Reg No
12402605
Rating
Regional
Categories of Special Interest
Architectural, Historical, Social
Original Use
Farm house
In Use As
Museum/gallery
Date
1675 - 1680
Coordinates
240917, 144702
Date Recorded
08/11/2004
Date Updated
--/--/--
Detached five-bay single-storey lobby entry thatched house with dormer attic, built 1676, on a rectangular plan centred on single-bay single-storey windbreak. Renovated, ----, to accommodate alternative use. Hipped thatch roof with chicken wire-covered exposed lattice stretchers to raised ridge having exposed scallops, red brick Running bond off-central dwarf chimney stack having corbelled stepped capping, and blind stretchers to chicken wire-covered eaves having blind scallops. Roughcast battered walls. Square-headed central door opening with concealed dressings framing replacement timber boarded half door. Square-headed window openings with cut-limestone sills, and concealed dressings framing replacement six-over-six timber sash windows behind wrought iron bars. Square-headed window openings (dormer attic) with concealed dressings framing timber casement windows behind wrought iron bars. Set in relandscaped grounds.

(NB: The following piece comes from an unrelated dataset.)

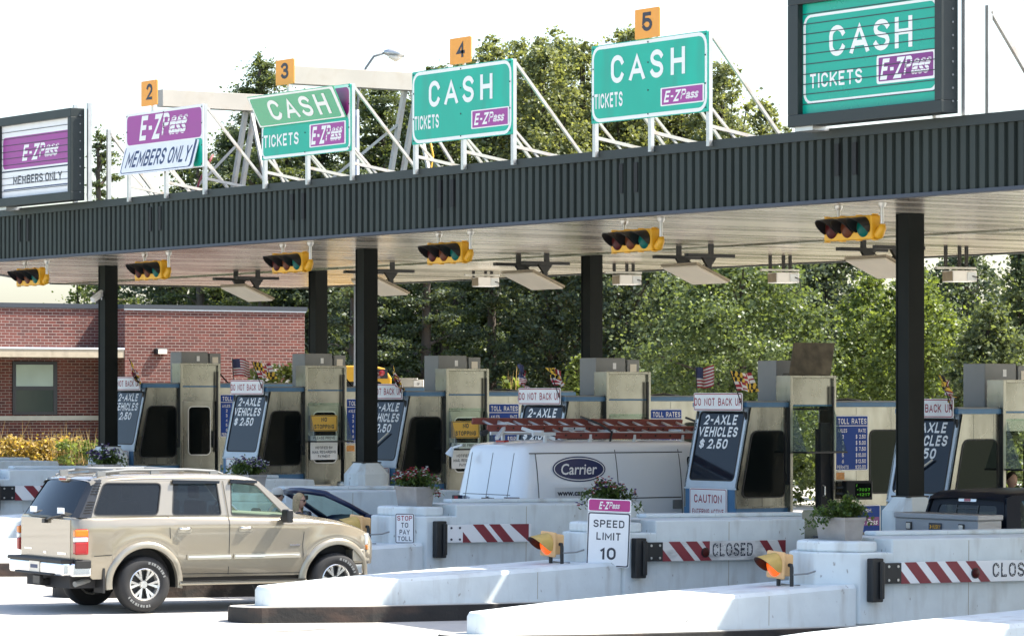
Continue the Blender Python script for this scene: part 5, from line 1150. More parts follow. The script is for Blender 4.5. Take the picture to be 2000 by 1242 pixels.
# ---- the white van with a ladder rack
def van():
    root = thing('cargo_van', 'white windowless cargo van with a navy oval emblem and a roof rack', 'van', (32.30, 48.68, gz(34, 48.7)), 0); root.scale = (1, 1, 1.065)
    W = tab([(0, .78), (.04, .88), (.12, .955), (.3, .995), (.6, 1.0), (4.4, 1.0), (5.2, .95), (5.5, .8)])
    AX = (1.25, 4.76); AR = .42
    zt = tab([(0, 2.02), (.15, 2.06), (1, 2.09), (3.6, 2.08), (3.9, 2.02), (4.7, 1.30), (5.2, 1.15), (5.5, .95)])
    def zb(x):
        z = .42
        for a in AX:
            if abs(x - a) < AR: z = max(z, .36 + math.sqrt(AR * AR - (x - a) ** 2))
        return z
    prof = tab([(.35, .05), (.6, .01), (.9, 0), (1.15, 0), (1.5, .035), (1.85, .10), (1.97, .14), (2.1, .3)])
    def yside(x, z): return W(x) - prof(z)
    def sec(x):
        z0, z1 = zb(x), zt(x); zs = z1 - .10
        h = [(yside(x, z0 + (zs - z0) * t), z0 + (zs - z0) * t) for t in (0, .1, .2, .3, .42, .55, .7, .85, .95, 1)]
        ye = h[-1][0]; return h + [(ye - .015, zs + .03), (ye - .06, zs + .065), (ye * .75, z1 - .01), (ye * .4, z1 + .01), (0, z1 + .015)]
    lean = lambda x, z: x + max(0, z - 1.0) * .21 * max(0, 1 - x / 1.2)
    xs = sorted(set([0, .02, .04, .08, .12, .2] + [round(x, 3) for x in frange(.3, 5.5, .08)] + [round(a + AR * math.cos(rad(t)), 3) for a in AX for t in range(0, 181, 9)]))
    b = loft(xs, sec, lean); b.build('body', M['vanwhite'], root, smooth=40)
    b = MB(); b.box((.1, -.7, .3), (5.2, .7, .5)); b.build('underbody', M['slot'], root)
    ys = lambda x, z: yside(x, z)
    b = MB()
    for ln in ([(.42, .55), (.42, 1.9)], [(2.02, .5), (2.02, 1.95)], [(3.32, .5), (3.32, 1.95)], [(.3, 1.20), (3.3, 1.20)], [(.3, 1.905), (3.4, 1.905)]): strip_line(b, ln, ys, .016, .002)
    b.build('side_seam', M['dkcover'], root)
    b = MB(); xr = lambda z: lean(0, z) - .002
    for y in (0.0, -.62, .62):
        for i in range(8):
            z0, z1 = .55 + i * .17, .55 + (i + 1) * .17; b.add([(xr(z0), y - .009, z0), (xr(z0), y + .009, z0), (xr(z1), y + .009, z1), (xr(z1), y - .009, z1)], [(0, 1, 2, 3)])
    b.add([(xr(1.27), -.7, 1.265), (xr(1.27), .7, 1.265), (xr(1.27), .7, 1.275), (xr(1.27), -.7, 1.275)], [(0, 1, 2, 3)])
    b.build('rear_door_seam', M['dkcover'], root)
    for y in (-.08, .60, -.60): b = MB(); b.box((xr(1.2) - .02, y, 1.12), (xr(1.2), y + .03, 1.24)); b.build('door_hinge', M['acgrey'], root)
    for s in (-1, 1):
        b = MB(); b.box((-.035, s * .80 - .10, 1.13), (.12, s * .80 + .10, 1.24)); o = b.build('lamp_housing', M['black'], root, bevel=.01); b = MB(); b.box((-.042, s * .80 - .085, 1.14), (-.03, s * .80 + .02, 1.23)); b.build('tail_lamp', M['redlamp'], o)
    b = MB(); b.box((-.01, -.30, 1.14), (.012, .05, 1.22)); b.build('licence_recess', M['black'], root)
    b = MB(); fX = Fr((-.006, .75, 0), (0, -1, 0), (0, 0, 1)); b.lathe([(.028, 0), (.045, 0)], (0, 0, 0), 'x', 14)
    b.v = [(-.008, p[1] + .66, p[2] + 1.19) for p in b.v]; b.text(fX, 'Carrier', .28, 1.215, .16, .045, .002, .2); b.prism(rr(.17, 1.14, .42, 1.155, 0), fX, .002, .002); b.build('door_emblem', M['ovalnavy'], root, fix=False)
    b = MB(); b.box((.32, -.13, 2.055), (.42, .13, 2.10)); b.build('brake_lamp', M['redlamp'], root, bevel=.01)
    el = lambda a, c, n=40: [(1.25 + a * math.cos(2 * PI * i / n), 1.66 + c * math.sin(2 * PI * i / n)) for i in range(n)]
    b = MB(); side_patch(b, el(.53, .195), ys, .010); o = b.build('emblem', M['ovalnavy'], root, fix=False)
    b = MB(); b.holed(el(.505, .175), [el(.488, .16)], None, 0, .0005, mapf=lambda x, z, n: (x, -(ys(x, z) + .013 + n), z))
    v, f = text_geo('Carrier', .22, .012); b.add([(1.25 + x * .72, -(ys(1.25, 1.66 + y * .17) + .013), 1.66 + y * .17) for x, y, _ in v], f); b.build('emblem_lettering', M['cream_letter'], o, fix=False)
    b = MB(); v, f = text_geo('www.carrier.com', 0, .03); b.add([(1.28 + x * 1.0, -(ys(1.24, 1.29) + .012), 1.295 + y * .085) for x, y, _ in v], f); b.build('side_lettering', M['ink'], root, fix=False)
    b = MB(); side_patch(b, [(.74, 1.225), (1.74, 1.225), (1.74, 1.38), (.74, 1.38)], ys, .006); b.build('letter_panel', M['flashing'], root, fix=False)
    b = MB(); side_patch(b, rpoly([(3.46, 1.22), (4.05, 1.18), (3.80, 1.80), (3.48, 1.84)], .06), ys, .004); b.build('cab_window', M['darkglass'], root, fix=False)
    b = MB(); side_patch(b, rr(3.12, 1.02, 3.3, 1.16, .01), ys, 0, -1, .02); side_patch(b, rr(3.10, .74, 3.22, .92, .01), ys, 0, -1, .015); b.build('door_latch', M['acgrey'], root)
    b = MB(); b.box((-.12, -.92, .40), (.06, .92, .60)); b.build('rear_bumper', M['chrome'], root, bevel=.02)
    for a in AX:
        for s in (-1, 1): wheel(root, a, s * .84, .36, .2, .23, s, letters=False)
    # rack
    b = MB()
    for y in (-.62, .62):
        b.bar((.55, y, 2.20), (3.9, y, 2.20), .04, .05)
        for x in (.8, 1.7, 2.6, 3.6): b.bar((x, y, 2.04), (x, y, 2.2), .05, .05)
    for x in (.75, 2.2, 3.6): b.bar((x, -.62, 2.235), (x, .62, 2.235), .05, .04)
    b.bar((-.15, -.62, 2.14), (.40, -.1, 2.36), .05, .05); b.bar((.40, -.1, 2.36), (1.0, -.62, 2.12), .05, .05); b.bar((.40, -.1, 2.36), (.42, .5, 2.36), .04, .04)
    b.build('roof_rack', M['rack'], root)
    b = MB(); b.bar((.05, .72, 2.02), (-.02, .88, 1.98), .03, .03); b.tube([(-.02, .9, 1.98), (-.06, .95, 1.86)], [.03, .07], 8); b.build('rear_mirror', M['rack'], root)
    return root
VAN = van()
g = gz(34, 48.7)
lad = thing('extension_ladder', 'dull red extension ladder lying on the roof rack of the van', 'ladder', (32.30 - .10, 48.68, g + 2.40), 0); lad.rotation_euler = (rad(14), rad(.6), 0)
for (x0, x1, y0, y1, z) in ((0, 4.3, -.24, .22, .05), (1.1, 5.0, -.62, -.20, .03)):
    for y in (y0, y1): b = MB(); b.box((x0, y - .018, z), (x1, y + .018, z + .105)); b.build('rail', M['ladder'], lad, bevel=.004)
    for i in range(int((x1 - x0) / .305)): b = MB(); x = x0 + .2 + i * .305; b.tube([(x, y0 + .019, z + .06), (x, y1 - .019, z + .06)], .02, 8); b.build('rung', M['alu'], lad)
    b = MB()
    for i in range(int((x1 - x0) / .305)): x = x0 + .2 + i * .305; b.tube([(x, y0 - .024, z + .06), (x, y0 - .016, z + .06)], .017, 8)
    b.build('rung_ends', M['rubber'], lad)
b = MB(); b.box((-.10, -.27, .0), (.04, -.20, .07), M=Matrix.Rotation(rad(-20), 4, 'Y')); b.build('foot', M['rubber'], lad, bevel=.01)
b = MB(); b.box((1.5, -.262, .07), (1.95, -.2585, .13)); b.build('data_label', M['flashing'], lad)
for x in (2.2, 4.4): b = MB(); b.tube([(x, -.66, -.05), (x, -.67, .16), (x + .02, -.3, .19), (x, .26, .18)], .02, 6); b.build('strap', M['black'], lad)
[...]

A farmhouse identified as an important component of the vernacular heritage of the environs of Callan by such attributes as the rectilinear lobby entry plan form centred on a characteristic windbreak; the construction in unrefined local fieldstone displaying a battered silhouette; the disproportionate bias of solid to void in the massing; and the high pitched roof showing a thatch finish. NOTE: Tenanted by Robert Rice (1725-87) and Margaret Rice (née Tierney) (1732-1812) and given as the birthplace of Edmund Ignatius Rice (1762-1844) who was the 'FOUNDER & FIRST SUPERIOR GENERAL OF THE INSTITUTE OF THE CHRISTIAN BROTHERS OF IRELAND' (cf. 12314061).